Olivia est un très beau roman, qui connut un succès certain. Il aborde le même thème que Jeunes filles en uniforme, de Christa Winsloe, mais écrit par une Anglaise et se passant en France. Dans ces deux romans, l'amour de l'adolescente pour son professeur est payé de retour, mais, naturellement, connaît une fin tragique. Sauf qu'Olivia ne se suicide pas (ce qui est le cas de Manuela von Meinhardis dans Jeunes filles en uniforme.) Elle relate les événements de son adolescence longtemps après ceux-ci, quand elle semble être une dame âgée. Et de fait, Dorothy Bussy était âgée lorsqu'elle publia son best seller...
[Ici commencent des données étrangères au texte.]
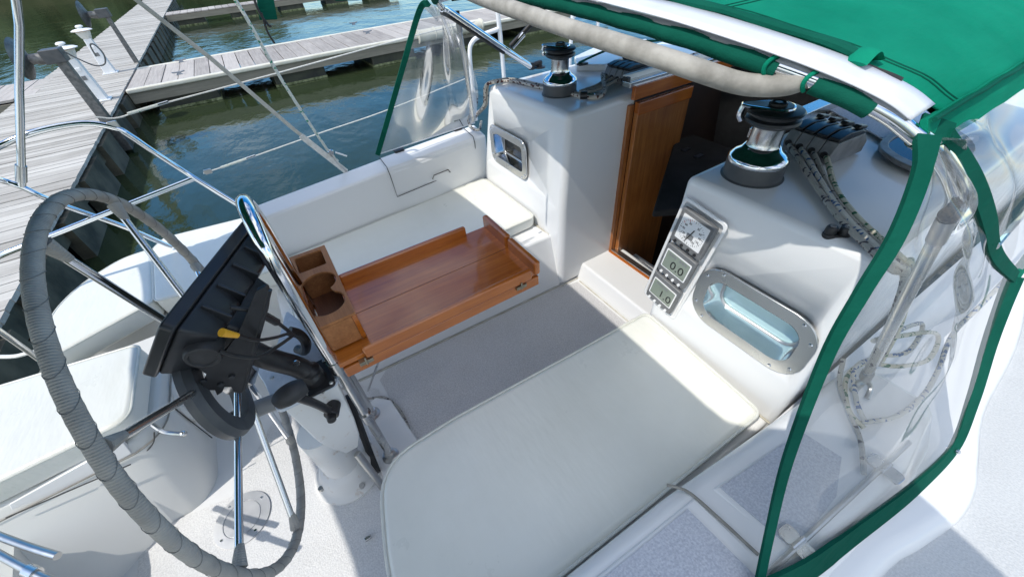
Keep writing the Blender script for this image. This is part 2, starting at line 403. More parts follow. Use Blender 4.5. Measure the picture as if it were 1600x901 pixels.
# cockpit floor
MB().box((.2, .85, -.03), (2.5, 2.3, .06)).build('cockpit_floor', M['gel'], boat)
fl = LAST[0]
zz = .004
MB().prism([V((x, y, .0005)) for x, y in ((1.03, .45), (1.03, 1.16), (.93, 1.178), (-.02, 1.205), (-.06, 1.17), (-.03, .70), (-.03, .45), (.3, .45))], (0, 0, zz)).build('nonskid_panel', M['nonskid'], fl, smooth=False)
MB().prism([V((x, y, .0005)) for x, y in ((-.08, 1.13), (-.14, 1.2), (-.5, 1.22), (-.66, 1.0), (-.93, 1.04), (-.95, .2), (-.22, .2), (-.22, .62), (-.13, .74), (-.09, 1.06))], (0, 0, zz)).build('nonskid_panel', M['nonskid_pale'], fl, smooth=False)
# raised ridge round the guard feet
MB().prism([V((x, y, .003)) for x, y in ((-.18, .74), (-.06, .72), (-.02, .80), (-.05, 1.04), (-.10, 1.09), (-.17, 1.07))], (0, 0, .014)).build('guard_pad', M['gel'], boat, .008)
# companionway sill: step up from the floor
MB().prism([(1.05, .5, -.01), (1.08, .5, .09), (1.34, .5, .09), (1.34, .5, -.01)], (0, .72, 0)).build('companionway_sill', M['gel'], boat, .012)
MB().box((1.285, .87, .094), (.035, .62, .014)).build('sill_track', M['steel_dull'], boat, .003)
MB().box((1.262, .87, .092), (.012, .62, .008)).build('sill_trim', M['teak_y'], boat, .002)
# starboard seat with rounded after corner
so = [V((.95, .115, 0)), V((.95, .605, 0)), V((.05, .61, 0))] + [V((-.02 + .15 * math.cos(a), .46 + .15 * math.sin(a), 0)) for a in [math.radians(100 + 80 * k / 6) for k in range(7)]] + [V((-.19, .3, 0)), V((-.2, .115, 0))]
MB().prism(so, (0, 0, .282)).build('seat', M['gel'], boat, .012)
# port seat, front leaning outboard
MB().loft([[V((-.30, 1.225, 0)), V((.95, 1.19, 0)), V((.95, 2.0, 0)), V((-.30, 2.0, 0))], [V((-.30, 1.30, .285)), V((.95, 1.27, .285)), V((.95, 2.0, .285)), V((-.30, 2.0, .285))]]).build('seat', M['gel'], boat, .015)
# port coaming
def coam(x, yb, yt, zt, yo, zo): return [V((x, yb, .2)), V((x, yt, zt)), V((x, yo, zo)), V((x, yo + .10, .28))]
MB().loft([coam(-.245, 1.80, 1.845, .545, 1.955, .565), coam(.35, 1.85, 1.885, .565, 2.005, .585), coam(.97, 1.93, 1.915, .58, 2.05, .605)]).build('coaming', M['gel'], boat, .013, 3)
# port locker lid sits on the coaming
def lidsec(x, t): 
    yb = 1.85 + t * .08; yt = 1.885 + t * .03; zt = .565 + t * .015
    d = .004
    return [V((x, yb + .012 - d, .43)), V((x, yt - d, zt - .02)), V((x, yt + .012, zt + d + .002)), V((x, 2.0 + t * .04, .585 + .02 * t + d)), V((x, 2.0 + t * .04, .5)), V((x, yb + .08, .43))]
MB().loft([lidsec(.39, 0.07), lidsec(.89, .87)]).build('locker_lid', M['gel'], boat, .006)
lid = LAST[0]
e = .006
seamp = [P(604, 236, z=.60), P(617, 258, z=.583), P(640, 281, x=.43), P(700, 258, x=.655), P(752, 233, x=.885), P(746, 212, z=.60)]
sm = MB()
lp = [V((.39, 2.0, .595)), V((.389, 1.893, .583)), V((.389, 1.872, .55)), V((.389, 1.855, .434)), V((.64, 1.890, .434)), V((.89, 1.923, .434)), V((.891, 1.905, .56)), V((.891, 1.918, .592)), V((.89, 2.03, .609))]
sm.tube(lp, .0022, 6, 1).build('lid_seam', M['seam'], lid)
MB().tube([V((.60, 1.873, .455)), V((.61, 1.870, .475)), V((.70, 1.882, .475)), V((.71, 1.884, .455))], .003, 6, 1).build('finger_notch', M['seam'], lid)
for x, y, z in ((.50, 2.012, .597), (.855, 2.035, .612)):
    MB().box((x, y, z), (.05, .03, .012)).tube([(x - .028, y + .012, z + .004), (x + .028, y + .012, z + .004)], .006, 8, 1).build('hinge', M['black'], lid, .002)
# starboard coaming and raised side ledge
MB().loft([[V((x, yi, .2)), V((x, yi, zt)), V((x, yo, zt + .005)), V((x, yo - .09, .27))] for x, yi, zt, yo in ((-.3, .135, .445, -.09), (.4, .12, .45, -.105), (.9, .085, .455, -.13), (1.12, .07, .46, -.10))]).build('coaming', M['gel'], boat, .03, 4)
# starboard locker lids with nonskid tops
for pts in ([(.50, .072), (.80, .045), (.82, -.085), (.52, -.1)], [(-.22, .10), (.455, .082), (.47, -.1), (-.22, -.1)]):
    MB().prism([V((x, y, .44)) for x, y in pts], (0, 0, .0145)).build('locker_lid', M['gel'], boat, .006)
    l2 = LAST[0]; c = sum((V((x, y, .4552)) for x, y in pts), V()) / 4
    MB().prism([c + (V((x, y, .4552)) - c) * .9 for x, y in pts], (0, 0, .002)).build('nonskid_panel', M['nonskid_blue'], l2, smooth=False)
MB().tube([P(1042, 757, z=.455), P(1065, 763, z=.456), P(1085, 775, z=.457), P(1130, 815, z=.457), P(1185, 866, z=.457)], .0035, 8, 4).build('drain_groove', M['groove'], boat)
hp = [P(1382, 732, z=.462), P(1245, 848, z=.462)]
for p in hp:
    mb = MB()
    d = (hp[1] - hp[0]).normalized(); nrm = V((-d.y, d.x, 0))
    for s_ in (-1, 1): mb.prism(rrect(p + nrm * .018 * s_, d, nrm, .034, .03, .009), (0, 0, .004)); [mb.lathe([(.0035, .003), (.003, .0055)], p + nrm * .02 * s_ + d * q, seg=8) for q in (-.009, .009)]
    mb.tube([p - d * .018 + V((0, 0, .005)), p + d * .018 + V((0, 0, .005))], .005, 8, 1)
    mb.build('hinge', M['steel'], boat)
MB().tube([P(1420, 690, z=.462), P(1200, 895, z=.462)], .006, 8, 1).build('hinge_rod', M['steel_dull'], boat)
# outer moulded base flowing into the side deck
bo = catmull([V((4.2, .12, .32)), V((2.6, .0, .32))] + [P(u, v, z=.32) for u, v in ((1600, 520), (1545, 640), (1534, 720), (1530, 768), (1506, 812), (1450, 853), (1380, 905))] + [V((.3, -.235, .32)), V((-.3, -.21, .32))], 6)
MB().loft([[V((p.x, p.y, .285)), V((p.x, p.y + .003, .316)), V((p.x - .012, p.y + .022, .343)), V((p.x - .02, p.y + .05, .352)), V((p.x - .02, .10, .354)), V((p.x - .02, .10, .285))] for p in bo]).build('coaming_base', M['gel'], boat, angle=60)
# cabin pods: after faces of the coachroof either side of the companionway
YR = 0.10
# starboard pod
MB().loft([[V((.885, YR + .005, .18)), V((.885, .600, .18)), V((3.6, .600, .18)), V((3.6, .16, .18))],
           [V((.885, YR + .005, .45)), V((.885, .600, .45)), V((3.6, .600, .45)), V((3.6, .16, .45))],
           [V((.905, YR + .03, .872)), V((.905, .600, .872)), V((3.6, .600, .90)), V((3.6, .2, .90))]]).build('coachroof', M['gel'], boat, .022, 4)
pod_s = LAST[0]
# port pod
MB().loft([[V((.935, 1.185, 0)), V((.925, 1.985, 0)), V((3.6, 1.75, 0)), V((3.6, 1.185, 0))],
           [V((.935, 1.185, .45)), V((.93, 1.90, .45)), V((3.6, 1.72, .45)), V((3.6, 1.185, .45))],
           [V((.955, 1.185, .875)), V((.95, 1.80, .862)), V((3.6, 1.66, .9)), V((3.6, 1.185, .905))]]).build('coachroof', M['gel'], boat, .03, 5)
pod_p = LAST[0]
# roof beyond the hatch
MB().box((3.3, .9, .84), (1.6, .7, .13)).build('coachroof', M['gel'], boat, .02)
# cabin interior
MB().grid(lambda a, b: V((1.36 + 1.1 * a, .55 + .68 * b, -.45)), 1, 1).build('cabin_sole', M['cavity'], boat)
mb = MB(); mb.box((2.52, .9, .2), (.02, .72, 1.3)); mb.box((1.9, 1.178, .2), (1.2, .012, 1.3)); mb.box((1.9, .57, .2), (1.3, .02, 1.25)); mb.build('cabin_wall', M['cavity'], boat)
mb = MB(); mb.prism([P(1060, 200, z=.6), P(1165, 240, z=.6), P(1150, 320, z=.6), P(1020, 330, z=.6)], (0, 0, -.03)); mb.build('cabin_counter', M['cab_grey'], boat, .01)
cc = LAST[0]
for u, v in ((1072, 234), (1092, 244)):
    MB().box(P(u, v, z=.602), (.045, .022, .006)).build('socket', M['black'], cc)
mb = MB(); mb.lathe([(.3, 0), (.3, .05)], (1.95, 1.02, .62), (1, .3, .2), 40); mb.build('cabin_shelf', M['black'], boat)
door = thing('companionway_door', 'tall varnished teak door leaf folded back inside the companionway', 'door', (1.44, 1.165, -.3))
MB().box((1.453, 1.160, .26), (.325, .018, 1.10)).build('panel', M['teak_z'], door, .003)
mb = MB(); mb.box((1.305, 1.157, .26), (.03, .024, 1.1)); mb.build('stile', M['teak_z'], door, .003)
MB().box((1.453, 1.157, .825), (.325, .026, .05)).build('top_rail', M['teak_x'], door, .003)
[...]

Ce thème de la relation amoureuse entre l'élève et le professeur, entre le maître et le disciple, du même sexe, a également inspiré la Confusion des sentiments à Stefan Zweig. On peut imaginer que Dorothy Bussy suivit, avec ce roman, les conseils que Virginia Woolf lui avaient donnés sur une écriture romanesque et autobiographique. le roman lui est d'ailleurs dédié, "à la très chère mémoire de Virginia W." Les Woolf, les Strachey et les Bussy étaient fort proches. Léonard Woolf, les frères Stephen, les jeunes Strachey et bien d'autres, avaient fait leurs études à Cambridge... et furent à l'origine du mouvement des écrivains et des artistes dit de Bloomsbury.